Remarque escreveu ainda muitos outros romances O obelisco negro, Arco do Triunfo, levado ao cinema com Ingrid Bergman e Charles Boyer, O céu não tem favoritos, Centelha de vida, são alguns deles , mas sempre foi o autor de Nada de novo no front, e assim foi chamado quando a sua morte foi anunciada em 1970. Seu livro havia sido guerra propriamente, sem adjetivos. Ainda é angustiante lê-lo hoje, depois de tantas imagens de massacres, tantas cenas do Holocausto (estas tão bem pintadas em Centelha de vida), do Vietnã ou de Sarajevo e tantos outros conflitos. Como lição, é evidente, não serviu. Talvez isso confirme que se trata de literatura em estado de pureza.

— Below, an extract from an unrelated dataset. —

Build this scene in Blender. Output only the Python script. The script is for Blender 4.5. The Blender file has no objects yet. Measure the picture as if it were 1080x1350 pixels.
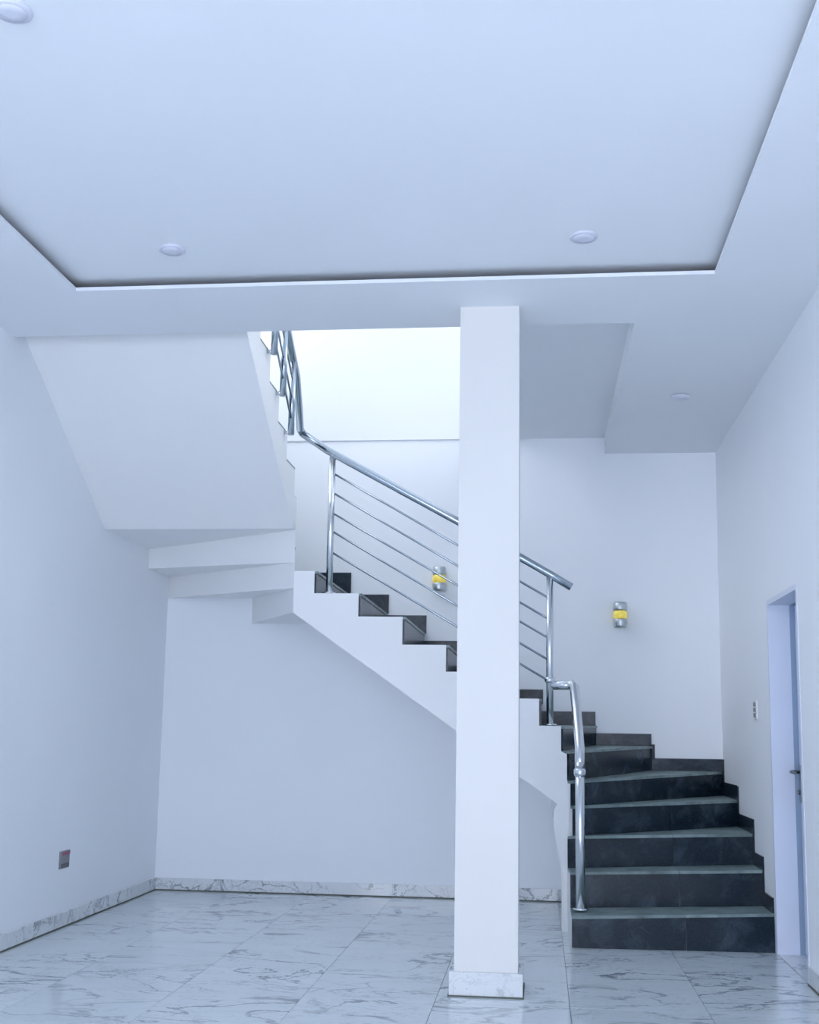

* Este texto é a tradução livre de “Un escritor superado por su primera e exitosa obra”, publicado no jornal Clarín

Comentários

Deus Carmo disse…
Verdade. Remarque, para muita gente é autor de livro só e seu título virou adjetivo para dizer que tudo está do mesmo jeito, sem nenhuma mudança. A banalização da vida e morte.
Anônimo disse…
O título não combina com o texto... Gostei desse artigo.
Luís Fagner disse…
Concordo com Deus Carmo e discordo do anônimo - ao que parece não leu direito o texto. O ponto central do argumento é como Remarque foi reduzido a autor de seu livro maior sucesso. E o que o texto procura expor é exatamente as razões disso no mesmo ponto que questiona essa redução.
Anônimo disse…
Eu terminei de ler o livro, gostei muito, embora seja um livro com muita tristeza .
Pelas as amizades e coragens dos personagens recomendo a leitura desse livro para qualquer cidadão de bom gosto.